**Written task**
Extract everything from the first line through the line with "# second wall, seen", both ends included, except for any pictures.

**Data section**
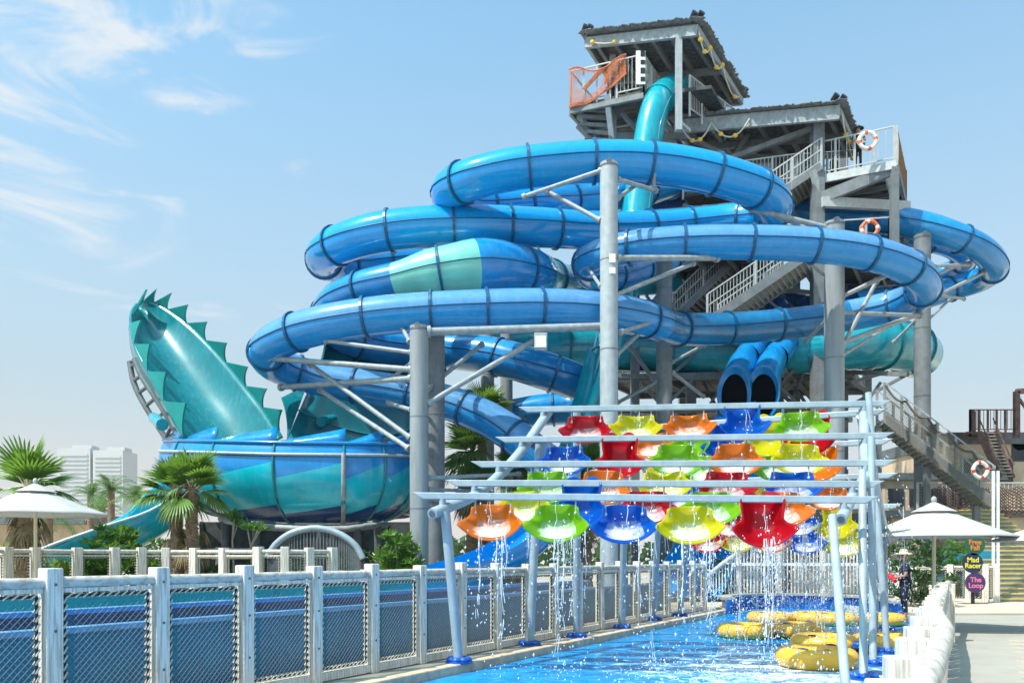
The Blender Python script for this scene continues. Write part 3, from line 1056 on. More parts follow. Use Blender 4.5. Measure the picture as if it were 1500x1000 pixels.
# ladder-like steel behind the left rim
fr1 = [P(*q) for q in [(256, 662, 30.6), (232, 625, 30.8), (210, 590, 31), (196, 560, 31.2), (190, 530, 31.4)]]
fr2 = [P(*q) for q in [(262, 640, 30.2), (245, 610, 30.4), (225, 578, 30.6), (208, 552, 30.8), (197, 526, 31)]]
for q in (fr1, fr2):
    b = MB()
    b.sweep([polyat(q, i / 16) for i in range(17)], .11, 8)
    b.build('support_pipe', M['steel_dk'], t)
for i in range(7):
    s = i / 6.5
    b = MB()
    b.tube(polyat(fr1, s), polyat(fr2, s), .07)
    b.build('rung', M['steel_dk'], t)
b = MB()
b.tube(P(226, 612, 30.2), P(238, 622, 29), .22, cap=True)
b.build('inspection_stub', M['teal'], t)

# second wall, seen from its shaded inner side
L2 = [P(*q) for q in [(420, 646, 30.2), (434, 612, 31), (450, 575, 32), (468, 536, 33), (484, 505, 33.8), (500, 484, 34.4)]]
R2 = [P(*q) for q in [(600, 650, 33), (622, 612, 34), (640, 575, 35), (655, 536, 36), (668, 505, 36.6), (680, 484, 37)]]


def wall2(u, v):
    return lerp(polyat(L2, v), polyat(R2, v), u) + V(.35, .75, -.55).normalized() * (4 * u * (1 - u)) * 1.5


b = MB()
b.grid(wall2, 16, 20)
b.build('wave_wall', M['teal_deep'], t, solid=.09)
fin(L2[2] + V(0, 0, .3), P(412, 583, 31.2), L2[0], 'seagreen')
fin(L2[4], P(476, 505, 33), L2[3], 'seagreen')
for v_ in (.25, .55):
    b = MB()
    b.sweep([wall2(i / 20, v_) + V(0, -.08, .05) for i in range(21)], .035, 5)
    b.build('panel_joint', M['teal'], t)
b = MB()
b.tube(P(470, 618, 31.6), P(492, 612, 33), .2)
b.build('inspection_stub', M['teal'], t)

# bowl: quarter-round trough banded in blue, sea green and navy
ax = [(240, 645, 30.2), (268, 645, 28.6), (315, 646, 27.5), (402, 648, 26.9), (502, 649, 27.0), (560, 650, 27.6), (600, 652, 28.6), (640, 655, 30.2)]
AX = [P(*q) for q in ax]
RB = 1.80
ribs = [.12, .285, .43, .575, .715, .86, 1.0]


def bowl(u, v):
    p = polyat(AX, u)
    q = polyat(AX, min(1, u + .01)) - polyat(AX, max(0, u - .01))
    o = V(q.y, -q.x, 0).normalized()
    ph = -.46 + v * 2.06
    return p - o * (RB * math.cos(.46)) + o * (RB * math.cos(ph)) - Z * (RB * (math.sin(ph) + math.sin(.46)))


def saw(u):
    e = [0] + ribs
    for i in range(len(e) - 1):
        if e[i] <= u < e[i + 1]:
            return (u - e[i]) / (e[i + 1] - e[i])
    return 0


b = MB()
NU = 140
rows = 24
for j in range(rows + 1):
    for i in range(NU + 1):
        u = i / NU
        s_ = saw(u)
        b1 = .33 - .15 * s_          # blue / green border climbs to the right inside each panel
        b2 = .71 - .13 * s_
        if j <= 8:
            v = b1 * j / 8
        elif j <= 16:
            v = b1 + (b2 - b1) * (j - 8) / 8
        else:
            v = b2 + (1 - b2) * (j - 16) / 8
        b.v.append(bowl(u, v))
for j in range(rows):
    for i in range(NU):
        a = j * (NU + 1) + i
        b.f.append((a, a + 1, a + NU + 2, a + NU + 1))
        b.m.append(0 if j < 8 else (1 if j < 16 else 2))
        b.s.append(True)
b.build('bowl', [M['blue_royal'], M['turq'], M['navy']], t)
for r_ in ribs[:-1]:
    b = MB()
    b.sweep([bowl(r_, i / 14) + (bowl(r_, i / 14) - polyat(AX, r_) + Z * .8).normalized() * .03 for i in range(15)], .045, 6)
    b.build('rib', M['seagreen'], t)
for r_ in (.285 - .1, .575, .9):
    b = MB()
    b.sweep([bowl(r_, .1 + .85 * i / 14) + V(0, -.1, 0) for i in range(15)], .075, 8)
    b.build('support_rib', M['steel'], t)
for v_, rr in ((.0, .06), (.115, .055)):
    b = MB()
    b.sweep([bowl(i / 60, v_) + V(0, -.06, 0) for i in range(61)], rr, 6)
    b.build('rim_pipe', M['steel_lt'] if v_ else M['blue_royal'], t)
for i in range(len(ribs) - 1):
    u0, u1 = ribs[i] - .14 if i == 0 else ribs[i - 1], ribs[i]
    b = MB()
    vs = []
    for k in range(9):
        u = lerp(u0, u1, k / 8)
        p = polyat(AX, u)
        vs += [bowl(u, 0) + V(0, .05, 0), p + V(0, .3, .08 + .46 * k / 8)]
    b.add(vs, [(2 * k, 2 * k + 2, 2 * k + 3, 2 * k + 1) for k in range(8)], 0, True)
    b.build('splash_flap', M['blue_royal'], t, solid=.04)
for i in range(24):
    pass
b = MB()
q = [bowl(i / 40, 1.0) + V(0, .25, -.16) for i in range(3, 38)]
b.sweep(q, .12, 8)
b.build('support_pipe', M['steel'], t)
for u in (.1, .3, .5, .7, .88):
    p = bowl(u, 1.0) + V(0, .25, -.2)
    b = MB()
    b.tube(p, V(p.x, p.y + .3, 0), .14)
    b.build('leg', M['steel_dk'], t)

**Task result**
The Blender Python script for this scene continues. Write part 3, from line 1056 on. More parts follow. Use Blender 4.5. Measure the picture as if it were 1500x1000 pixels.
# ladder-like steel behind the left rim
fr1 = [P(*q) for q in [(256, 662, 30.6), (232, 625, 30.8), (210, 590, 31), (196, 560, 31.2), (190, 530, 31.4)]]
fr2 = [P(*q) for q in [(262, 640, 30.2), (245, 610, 30.4), (225, 578, 30.6), (208, 552, 30.8), (197, 526, 31)]]
for q in (fr1, fr2):
    b = MB()
    b.sweep([polyat(q, i / 16) for i in range(17)], .11, 8)
    b.build('support_pipe', M['steel_dk'], t)
for i in range(7):
    s = i / 6.5
    b = MB()
    b.tube(polyat(fr1, s), polyat(fr2, s), .07)
    b.build('rung', M['steel_dk'], t)
b = MB()
b.tube(P(226, 612, 30.2), P(238, 622, 29), .22, cap=True)
b.build('inspection_stub', M['teal'], t)

# second wall, seen from its shaded inner side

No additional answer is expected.